Le timing judicieux est associé à des simulations démocratiques avec la formation d’un gouvernement de transition islamiste qui retraduit les mutations d’une société islamisée où le pluralisme social et religieux, quoique résiduel, n’avait plus sa place. Les putschistes sont lucides quant aux aléas d’une transition brutale, aux effets traumatisants légués par l’épisode de l’État islamique et aux écueils d’une politique délibérée d’isolement qui les couperaient du reste de la société syrienne et de ses multiples diasporas et de la communauté internationale, à un stade où les multiples défis de gouvernance se profilent à l’horizon.

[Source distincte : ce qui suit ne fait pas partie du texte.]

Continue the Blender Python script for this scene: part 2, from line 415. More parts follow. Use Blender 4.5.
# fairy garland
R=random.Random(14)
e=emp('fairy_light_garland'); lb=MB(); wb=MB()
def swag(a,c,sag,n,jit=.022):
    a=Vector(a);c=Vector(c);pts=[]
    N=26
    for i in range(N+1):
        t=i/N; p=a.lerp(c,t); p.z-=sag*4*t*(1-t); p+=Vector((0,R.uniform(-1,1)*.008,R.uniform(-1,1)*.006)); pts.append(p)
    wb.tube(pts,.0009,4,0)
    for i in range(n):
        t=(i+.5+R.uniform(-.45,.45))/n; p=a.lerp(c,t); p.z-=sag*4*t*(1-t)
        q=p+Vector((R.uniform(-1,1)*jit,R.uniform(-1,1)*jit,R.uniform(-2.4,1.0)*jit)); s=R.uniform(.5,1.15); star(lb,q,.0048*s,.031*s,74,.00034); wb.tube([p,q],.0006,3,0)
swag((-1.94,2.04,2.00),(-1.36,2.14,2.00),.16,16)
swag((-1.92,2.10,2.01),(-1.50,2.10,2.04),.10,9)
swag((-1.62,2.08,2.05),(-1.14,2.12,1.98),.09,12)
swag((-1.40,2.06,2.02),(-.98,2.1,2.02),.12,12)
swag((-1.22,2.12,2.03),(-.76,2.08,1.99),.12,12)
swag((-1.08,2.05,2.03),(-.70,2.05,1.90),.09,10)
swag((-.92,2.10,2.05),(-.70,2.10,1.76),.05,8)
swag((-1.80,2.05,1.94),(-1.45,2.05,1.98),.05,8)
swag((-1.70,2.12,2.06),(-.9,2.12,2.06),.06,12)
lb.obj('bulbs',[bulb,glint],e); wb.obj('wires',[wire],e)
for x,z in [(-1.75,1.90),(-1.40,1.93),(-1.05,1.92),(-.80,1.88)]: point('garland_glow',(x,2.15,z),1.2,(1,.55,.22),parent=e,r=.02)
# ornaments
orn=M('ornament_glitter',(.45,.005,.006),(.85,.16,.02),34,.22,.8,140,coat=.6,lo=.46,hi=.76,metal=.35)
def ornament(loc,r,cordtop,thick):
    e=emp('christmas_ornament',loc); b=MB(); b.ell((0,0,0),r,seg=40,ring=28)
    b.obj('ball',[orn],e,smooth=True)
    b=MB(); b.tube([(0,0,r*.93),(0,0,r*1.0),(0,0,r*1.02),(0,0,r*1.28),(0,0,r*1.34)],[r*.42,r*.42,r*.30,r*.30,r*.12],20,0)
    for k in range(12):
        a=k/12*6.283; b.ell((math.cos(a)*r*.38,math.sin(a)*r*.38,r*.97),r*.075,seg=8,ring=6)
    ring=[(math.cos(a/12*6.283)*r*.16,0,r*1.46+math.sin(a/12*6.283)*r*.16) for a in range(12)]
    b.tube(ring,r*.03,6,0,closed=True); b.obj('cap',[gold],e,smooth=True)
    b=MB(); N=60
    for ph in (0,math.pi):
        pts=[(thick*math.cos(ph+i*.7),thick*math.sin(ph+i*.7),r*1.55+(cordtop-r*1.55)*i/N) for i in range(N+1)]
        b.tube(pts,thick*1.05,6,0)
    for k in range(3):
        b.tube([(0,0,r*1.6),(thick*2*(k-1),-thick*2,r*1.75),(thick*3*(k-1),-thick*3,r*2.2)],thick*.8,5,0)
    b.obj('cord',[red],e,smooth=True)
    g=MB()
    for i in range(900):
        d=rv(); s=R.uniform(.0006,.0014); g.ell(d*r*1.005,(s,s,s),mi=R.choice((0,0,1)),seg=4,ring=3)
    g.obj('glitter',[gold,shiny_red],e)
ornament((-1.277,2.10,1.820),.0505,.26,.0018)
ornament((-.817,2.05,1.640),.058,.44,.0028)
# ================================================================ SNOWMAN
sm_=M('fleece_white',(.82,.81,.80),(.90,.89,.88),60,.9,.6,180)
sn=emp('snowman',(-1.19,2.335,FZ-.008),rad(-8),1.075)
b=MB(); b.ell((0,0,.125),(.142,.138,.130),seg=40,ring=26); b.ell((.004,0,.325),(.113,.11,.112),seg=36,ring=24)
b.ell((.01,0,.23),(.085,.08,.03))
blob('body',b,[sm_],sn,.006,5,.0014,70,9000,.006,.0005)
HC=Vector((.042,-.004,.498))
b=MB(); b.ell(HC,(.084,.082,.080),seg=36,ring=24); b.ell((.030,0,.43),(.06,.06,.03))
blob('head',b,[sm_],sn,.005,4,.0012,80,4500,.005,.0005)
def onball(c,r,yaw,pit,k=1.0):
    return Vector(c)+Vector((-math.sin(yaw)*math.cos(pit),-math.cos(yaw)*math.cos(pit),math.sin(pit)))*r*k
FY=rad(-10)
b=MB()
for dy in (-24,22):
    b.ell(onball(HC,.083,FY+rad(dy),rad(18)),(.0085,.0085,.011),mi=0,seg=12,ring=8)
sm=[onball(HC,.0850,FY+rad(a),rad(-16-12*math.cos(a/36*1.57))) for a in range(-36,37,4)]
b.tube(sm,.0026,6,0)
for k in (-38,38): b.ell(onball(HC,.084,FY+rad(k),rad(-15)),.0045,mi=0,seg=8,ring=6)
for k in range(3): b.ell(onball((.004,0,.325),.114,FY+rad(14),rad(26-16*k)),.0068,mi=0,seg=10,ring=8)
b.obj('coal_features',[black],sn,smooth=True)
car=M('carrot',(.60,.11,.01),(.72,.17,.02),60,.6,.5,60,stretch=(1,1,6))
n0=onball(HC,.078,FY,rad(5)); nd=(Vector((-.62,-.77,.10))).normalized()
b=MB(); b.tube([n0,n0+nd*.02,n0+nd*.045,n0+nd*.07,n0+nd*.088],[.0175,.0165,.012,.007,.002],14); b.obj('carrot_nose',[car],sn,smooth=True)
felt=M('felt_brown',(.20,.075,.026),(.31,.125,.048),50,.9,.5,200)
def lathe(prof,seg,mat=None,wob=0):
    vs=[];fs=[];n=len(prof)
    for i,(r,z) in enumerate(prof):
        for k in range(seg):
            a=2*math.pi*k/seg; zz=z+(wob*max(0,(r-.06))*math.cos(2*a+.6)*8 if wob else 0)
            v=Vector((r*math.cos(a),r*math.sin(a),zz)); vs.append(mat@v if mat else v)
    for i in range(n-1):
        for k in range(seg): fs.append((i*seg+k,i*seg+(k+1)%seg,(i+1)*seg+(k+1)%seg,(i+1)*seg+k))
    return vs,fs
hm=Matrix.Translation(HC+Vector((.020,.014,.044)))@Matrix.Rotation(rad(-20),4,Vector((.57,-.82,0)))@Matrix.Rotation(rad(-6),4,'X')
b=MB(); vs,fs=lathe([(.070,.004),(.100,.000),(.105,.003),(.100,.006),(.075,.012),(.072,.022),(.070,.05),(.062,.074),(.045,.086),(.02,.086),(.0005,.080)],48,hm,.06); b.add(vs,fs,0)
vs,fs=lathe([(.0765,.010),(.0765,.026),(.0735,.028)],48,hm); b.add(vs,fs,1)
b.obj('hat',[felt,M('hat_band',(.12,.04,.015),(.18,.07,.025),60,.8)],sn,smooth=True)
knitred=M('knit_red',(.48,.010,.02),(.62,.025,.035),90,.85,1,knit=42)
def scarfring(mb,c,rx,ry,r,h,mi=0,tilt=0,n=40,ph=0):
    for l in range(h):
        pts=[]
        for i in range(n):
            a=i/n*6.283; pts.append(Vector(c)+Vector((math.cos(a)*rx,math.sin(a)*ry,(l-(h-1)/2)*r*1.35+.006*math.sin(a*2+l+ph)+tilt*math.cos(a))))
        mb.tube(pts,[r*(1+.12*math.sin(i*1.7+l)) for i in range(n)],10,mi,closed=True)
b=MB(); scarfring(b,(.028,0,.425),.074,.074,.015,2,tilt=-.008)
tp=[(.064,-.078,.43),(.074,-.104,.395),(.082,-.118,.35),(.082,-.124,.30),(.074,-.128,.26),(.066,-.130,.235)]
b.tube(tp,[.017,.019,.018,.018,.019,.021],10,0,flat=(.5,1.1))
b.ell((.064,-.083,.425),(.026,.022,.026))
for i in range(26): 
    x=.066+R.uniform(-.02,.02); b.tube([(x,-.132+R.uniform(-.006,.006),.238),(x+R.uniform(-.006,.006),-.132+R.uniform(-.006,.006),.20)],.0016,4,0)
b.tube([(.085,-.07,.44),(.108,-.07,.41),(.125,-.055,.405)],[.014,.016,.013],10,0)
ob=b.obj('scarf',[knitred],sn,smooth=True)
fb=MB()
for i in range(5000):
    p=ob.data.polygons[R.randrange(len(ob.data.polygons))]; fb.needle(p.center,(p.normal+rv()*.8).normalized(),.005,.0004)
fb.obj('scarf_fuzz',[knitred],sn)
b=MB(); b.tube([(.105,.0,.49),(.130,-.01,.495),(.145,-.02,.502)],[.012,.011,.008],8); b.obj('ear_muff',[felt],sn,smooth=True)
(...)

Autrement, les grandes questions sont toujours en suspens, celle de la stabilisation des acquis, de la gestion des rivalités de pouvoir au sein de la mouvance islamiste, des liens avec les autonomies régionales, de l’avenir des communautés chrétiennes saignées à blanc, des relations avec le pouvoir de tutelle turc, des rapports avec le reste des États arabes, des enjeux israéliens, ainsi que des rapports de coopération avec les institutions internationales comme gages ultimes de viabilité et de normalisation.

Toute tentation de repli sectaire teintée de prosélytisme politico-religieux finirait par reconduire la Syrie aux politiques d’impasse qui ont mené à l'état de verrouillage et à ses effets destructeurs. Il faudrait savoir dans quelle mesure ils sont à même de dégager une ligne politique médiane qui leur épargnerait les déboires d’un totalitarisme aux enveloppements multiples. La fin du régime meurtrier ne relève pas de l’exorcisme, elle n’est que le début d’une étape où les islamistes sont tenus de présenter leurs lettres de créance et d’attester leur volonté de normalisation.